Heat Factor: The have an amazing sex life but it’s not very explicit
Character Chemistry: All the yearning!
Plot: Widowed billionaire Spanish nobleman finds out about secret love child, marries beautiful baby momma
Overall: Somewhat lackluster, but serves its purpose
I have not read a Harlequin romance in years, but something about this one caught my eye, and after a few weeks of ignoring the voice in my head, I requested the ARC.
The interlude that creates the secret baby happens before the story begins, so there’s basically none of that drama. In fact, there’s very little of any kind of drama in this book. I realized I was about 70% through it and was like, “What even happened that this book is almost done?”
The scene opens with Rico, our studly Spanish hero, visiting his brother’s Mediterranean villa, where he soothes his adorable nephew and puts him to bed. He is obviously going to be a great dad. Then his sister-in-law (who had a secret love child with his brother, so I guess it runs in the family?) shows him a photo of a baby and asks if the baby might be his. Yes. The answer is yes. So he jets off to Canada, confronts his one night stand, demands that they marry, and we’re off!

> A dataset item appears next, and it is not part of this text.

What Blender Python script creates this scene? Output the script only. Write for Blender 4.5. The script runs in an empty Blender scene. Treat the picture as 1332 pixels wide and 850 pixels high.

I might need to read more of this trope to have a better understanding of it, but I was surprised at how little their daughter featured. Other than bringing them back together, she’s pretty irrelevant. There were multiple opportunities for other conflicts to arise: issues with his former in-laws, issues with a secret he’s keeping, issues with his company, issues with her social acceptance in his world, issues with the kid. But the only conflict is that Poppy (that’s our heroine, BTW) has abandonment issues from her parents and can’t deal with Rico not loving her, while Rico is emotionally shuttered because his family are a bunch of emotionless robots. You know, as Spaniards are known to be. I once met a particular Spanish guy while backpacking in Indonesia, and he was basically a stereotype. He exuded a magnetic sexiness. That’s what I thought Rico would be, and I was totally bummed that Rico was not that at all. We started off well with crocodile boots and hot cars, but that quickly fell by the wayside. He was basically the same as every emotionally stunted aristocratic English hero for infinity.
Poppy was relatively flat and static, but I guess that makes sense in the context of a marry-me-because-of-our-baby-but-learn-you-can’t-love-without-me sort of trope. A lot of the narrative took place in Poppy’s head as she examined her feelings.
This book has a job to do and that’s the job it does. You’ll probably find no surprises here. And part of me just wants to read Harlequin romances henceforth.
I voluntarily read and reviewed a complimentary copy of this book. All thoughts and opinions are my own. We disclose this in accordance with 16 CFR §255.